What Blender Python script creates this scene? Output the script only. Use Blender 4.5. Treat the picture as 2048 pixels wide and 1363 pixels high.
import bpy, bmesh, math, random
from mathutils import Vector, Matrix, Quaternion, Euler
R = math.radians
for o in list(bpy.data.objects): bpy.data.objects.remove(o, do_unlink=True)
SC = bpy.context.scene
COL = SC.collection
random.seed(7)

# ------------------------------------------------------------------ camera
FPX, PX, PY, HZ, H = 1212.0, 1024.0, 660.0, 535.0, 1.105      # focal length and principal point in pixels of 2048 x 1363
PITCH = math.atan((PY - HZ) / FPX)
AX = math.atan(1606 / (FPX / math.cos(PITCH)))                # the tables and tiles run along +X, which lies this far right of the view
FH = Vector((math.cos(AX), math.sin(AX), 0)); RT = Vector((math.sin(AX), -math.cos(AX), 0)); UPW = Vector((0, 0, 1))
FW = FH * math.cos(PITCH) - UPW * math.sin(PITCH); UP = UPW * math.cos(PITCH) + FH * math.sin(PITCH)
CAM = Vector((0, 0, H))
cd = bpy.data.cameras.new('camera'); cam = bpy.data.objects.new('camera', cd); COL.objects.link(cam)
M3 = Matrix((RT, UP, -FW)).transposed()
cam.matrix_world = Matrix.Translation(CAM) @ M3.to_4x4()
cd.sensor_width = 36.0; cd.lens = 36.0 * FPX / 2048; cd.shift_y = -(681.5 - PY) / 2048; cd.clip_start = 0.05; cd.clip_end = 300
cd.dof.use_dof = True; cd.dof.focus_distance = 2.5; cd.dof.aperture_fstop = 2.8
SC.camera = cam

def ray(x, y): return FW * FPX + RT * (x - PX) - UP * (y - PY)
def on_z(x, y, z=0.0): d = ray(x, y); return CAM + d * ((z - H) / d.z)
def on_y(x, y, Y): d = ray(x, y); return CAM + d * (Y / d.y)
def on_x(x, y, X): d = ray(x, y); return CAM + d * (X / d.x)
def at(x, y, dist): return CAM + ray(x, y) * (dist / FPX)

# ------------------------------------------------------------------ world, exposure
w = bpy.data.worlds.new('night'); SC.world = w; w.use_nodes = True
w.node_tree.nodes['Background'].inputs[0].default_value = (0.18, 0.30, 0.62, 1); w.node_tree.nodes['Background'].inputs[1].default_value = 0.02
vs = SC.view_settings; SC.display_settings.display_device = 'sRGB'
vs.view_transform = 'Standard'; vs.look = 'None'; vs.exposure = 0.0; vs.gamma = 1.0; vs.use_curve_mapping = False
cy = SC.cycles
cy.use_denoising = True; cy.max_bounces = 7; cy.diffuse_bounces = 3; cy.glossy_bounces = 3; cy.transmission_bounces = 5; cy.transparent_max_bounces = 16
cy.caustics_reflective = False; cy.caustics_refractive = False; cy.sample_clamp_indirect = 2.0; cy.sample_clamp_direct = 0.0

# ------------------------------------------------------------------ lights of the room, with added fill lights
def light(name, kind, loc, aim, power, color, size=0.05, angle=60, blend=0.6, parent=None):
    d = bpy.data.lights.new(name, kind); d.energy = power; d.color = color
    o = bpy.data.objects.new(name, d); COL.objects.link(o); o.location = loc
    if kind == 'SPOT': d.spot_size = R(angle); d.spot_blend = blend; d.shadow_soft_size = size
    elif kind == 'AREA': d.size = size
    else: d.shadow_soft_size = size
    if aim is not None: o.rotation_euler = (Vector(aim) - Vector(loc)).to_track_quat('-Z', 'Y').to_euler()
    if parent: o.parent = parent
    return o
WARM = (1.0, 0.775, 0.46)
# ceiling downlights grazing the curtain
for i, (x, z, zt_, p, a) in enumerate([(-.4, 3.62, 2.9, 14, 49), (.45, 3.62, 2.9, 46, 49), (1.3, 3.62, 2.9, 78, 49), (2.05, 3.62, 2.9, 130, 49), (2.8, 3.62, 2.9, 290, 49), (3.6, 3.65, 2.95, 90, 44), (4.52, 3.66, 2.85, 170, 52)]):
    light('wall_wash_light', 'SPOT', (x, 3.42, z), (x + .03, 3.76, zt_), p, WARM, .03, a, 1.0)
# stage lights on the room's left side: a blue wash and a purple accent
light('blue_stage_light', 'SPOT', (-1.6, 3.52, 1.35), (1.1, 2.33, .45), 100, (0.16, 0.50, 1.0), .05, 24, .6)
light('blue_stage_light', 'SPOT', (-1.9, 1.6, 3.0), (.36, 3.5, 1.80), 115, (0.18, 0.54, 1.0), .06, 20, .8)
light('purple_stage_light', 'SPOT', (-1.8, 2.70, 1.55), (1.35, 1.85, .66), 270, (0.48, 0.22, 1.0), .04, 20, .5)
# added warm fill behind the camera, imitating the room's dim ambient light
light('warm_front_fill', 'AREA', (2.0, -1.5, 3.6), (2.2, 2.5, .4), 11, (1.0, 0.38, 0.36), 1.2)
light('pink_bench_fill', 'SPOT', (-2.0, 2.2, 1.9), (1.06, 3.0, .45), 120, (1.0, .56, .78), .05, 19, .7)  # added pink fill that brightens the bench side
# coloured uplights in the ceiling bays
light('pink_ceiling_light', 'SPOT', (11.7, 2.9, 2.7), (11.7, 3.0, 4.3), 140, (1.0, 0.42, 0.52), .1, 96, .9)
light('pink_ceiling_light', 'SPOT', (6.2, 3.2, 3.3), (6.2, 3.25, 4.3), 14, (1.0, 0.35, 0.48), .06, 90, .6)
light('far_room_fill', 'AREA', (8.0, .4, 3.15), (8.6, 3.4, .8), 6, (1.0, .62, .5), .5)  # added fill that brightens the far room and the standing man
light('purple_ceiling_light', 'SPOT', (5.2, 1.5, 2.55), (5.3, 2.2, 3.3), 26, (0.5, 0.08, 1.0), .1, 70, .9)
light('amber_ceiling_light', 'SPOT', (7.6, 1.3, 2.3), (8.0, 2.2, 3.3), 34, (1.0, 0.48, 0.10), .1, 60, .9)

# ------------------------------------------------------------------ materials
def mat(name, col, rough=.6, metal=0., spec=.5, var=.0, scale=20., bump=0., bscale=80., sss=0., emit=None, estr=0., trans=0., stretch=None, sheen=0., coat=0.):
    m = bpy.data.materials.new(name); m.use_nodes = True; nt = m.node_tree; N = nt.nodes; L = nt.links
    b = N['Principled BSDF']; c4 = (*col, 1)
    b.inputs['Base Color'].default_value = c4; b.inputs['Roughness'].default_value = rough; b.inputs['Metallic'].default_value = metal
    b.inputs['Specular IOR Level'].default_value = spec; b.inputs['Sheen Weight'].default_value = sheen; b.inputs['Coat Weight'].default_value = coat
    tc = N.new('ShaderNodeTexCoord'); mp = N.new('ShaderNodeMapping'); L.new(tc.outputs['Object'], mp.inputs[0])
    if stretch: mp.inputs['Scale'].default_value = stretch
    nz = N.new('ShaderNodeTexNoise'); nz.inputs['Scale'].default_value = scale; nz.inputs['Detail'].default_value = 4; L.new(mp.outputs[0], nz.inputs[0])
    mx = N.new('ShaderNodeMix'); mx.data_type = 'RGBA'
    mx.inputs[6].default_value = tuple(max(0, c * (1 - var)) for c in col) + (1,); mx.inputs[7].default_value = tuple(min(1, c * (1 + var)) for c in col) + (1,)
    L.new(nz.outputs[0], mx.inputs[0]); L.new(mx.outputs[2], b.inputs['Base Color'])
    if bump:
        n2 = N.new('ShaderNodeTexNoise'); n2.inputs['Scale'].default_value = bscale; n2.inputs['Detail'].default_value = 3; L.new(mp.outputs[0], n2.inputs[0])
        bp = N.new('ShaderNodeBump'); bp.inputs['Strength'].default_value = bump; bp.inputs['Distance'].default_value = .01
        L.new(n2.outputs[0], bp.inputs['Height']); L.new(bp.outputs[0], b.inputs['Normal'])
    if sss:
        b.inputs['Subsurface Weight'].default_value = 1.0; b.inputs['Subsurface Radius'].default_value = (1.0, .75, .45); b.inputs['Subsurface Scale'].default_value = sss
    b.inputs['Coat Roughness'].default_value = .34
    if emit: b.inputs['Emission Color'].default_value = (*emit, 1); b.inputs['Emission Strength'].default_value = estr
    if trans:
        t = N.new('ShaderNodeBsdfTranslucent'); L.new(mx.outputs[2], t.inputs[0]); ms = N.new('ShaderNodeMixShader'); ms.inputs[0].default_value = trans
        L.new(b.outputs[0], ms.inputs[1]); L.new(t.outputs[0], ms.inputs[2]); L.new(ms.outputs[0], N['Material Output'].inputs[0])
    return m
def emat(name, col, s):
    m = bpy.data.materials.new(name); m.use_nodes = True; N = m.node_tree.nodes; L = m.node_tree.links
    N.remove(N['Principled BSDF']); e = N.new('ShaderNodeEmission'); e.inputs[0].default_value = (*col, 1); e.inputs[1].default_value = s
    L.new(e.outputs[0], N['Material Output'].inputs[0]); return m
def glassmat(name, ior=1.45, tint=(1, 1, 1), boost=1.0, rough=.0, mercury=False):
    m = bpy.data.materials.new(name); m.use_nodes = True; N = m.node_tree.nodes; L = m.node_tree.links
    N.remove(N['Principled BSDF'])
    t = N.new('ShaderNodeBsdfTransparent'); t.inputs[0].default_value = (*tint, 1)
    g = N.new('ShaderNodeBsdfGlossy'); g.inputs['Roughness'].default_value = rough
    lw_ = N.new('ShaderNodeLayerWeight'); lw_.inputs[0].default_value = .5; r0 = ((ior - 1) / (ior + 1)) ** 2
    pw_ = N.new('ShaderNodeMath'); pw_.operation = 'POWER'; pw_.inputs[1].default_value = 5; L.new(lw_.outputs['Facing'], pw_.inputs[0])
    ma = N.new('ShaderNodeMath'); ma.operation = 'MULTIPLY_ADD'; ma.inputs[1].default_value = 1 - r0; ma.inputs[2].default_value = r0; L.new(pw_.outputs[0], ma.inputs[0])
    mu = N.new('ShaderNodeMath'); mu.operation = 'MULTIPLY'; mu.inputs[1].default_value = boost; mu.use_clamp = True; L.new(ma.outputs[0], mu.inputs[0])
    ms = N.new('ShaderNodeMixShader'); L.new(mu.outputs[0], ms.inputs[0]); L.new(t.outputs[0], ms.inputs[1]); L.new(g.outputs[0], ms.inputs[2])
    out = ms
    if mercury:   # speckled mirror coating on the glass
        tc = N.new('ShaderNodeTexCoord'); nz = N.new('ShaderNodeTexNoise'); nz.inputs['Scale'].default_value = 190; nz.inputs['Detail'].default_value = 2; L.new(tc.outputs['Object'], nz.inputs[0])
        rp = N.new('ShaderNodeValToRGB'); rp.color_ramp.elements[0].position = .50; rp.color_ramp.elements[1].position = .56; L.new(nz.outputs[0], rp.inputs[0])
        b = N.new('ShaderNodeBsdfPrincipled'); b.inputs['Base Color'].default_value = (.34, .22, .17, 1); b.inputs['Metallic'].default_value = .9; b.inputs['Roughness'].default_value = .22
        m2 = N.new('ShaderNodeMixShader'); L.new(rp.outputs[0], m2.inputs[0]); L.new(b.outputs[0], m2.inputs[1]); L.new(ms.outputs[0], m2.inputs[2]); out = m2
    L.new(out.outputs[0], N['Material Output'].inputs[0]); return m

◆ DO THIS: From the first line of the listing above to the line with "random.seed(7)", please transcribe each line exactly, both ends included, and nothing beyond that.

◆ RESULT FOR THIS EXERCISE:
What Blender Python script creates this scene? Output the script only. Use Blender 4.5. Treat the picture as 2048 pixels wide and 1363 pixels high.
import bpy, bmesh, math, random
from mathutils import Vector, Matrix, Quaternion, Euler
R = math.radians
for o in list(bpy.data.objects): bpy.data.objects.remove(o, do_unlink=True)
SC = bpy.context.scene
COL = SC.collection
random.seed(7)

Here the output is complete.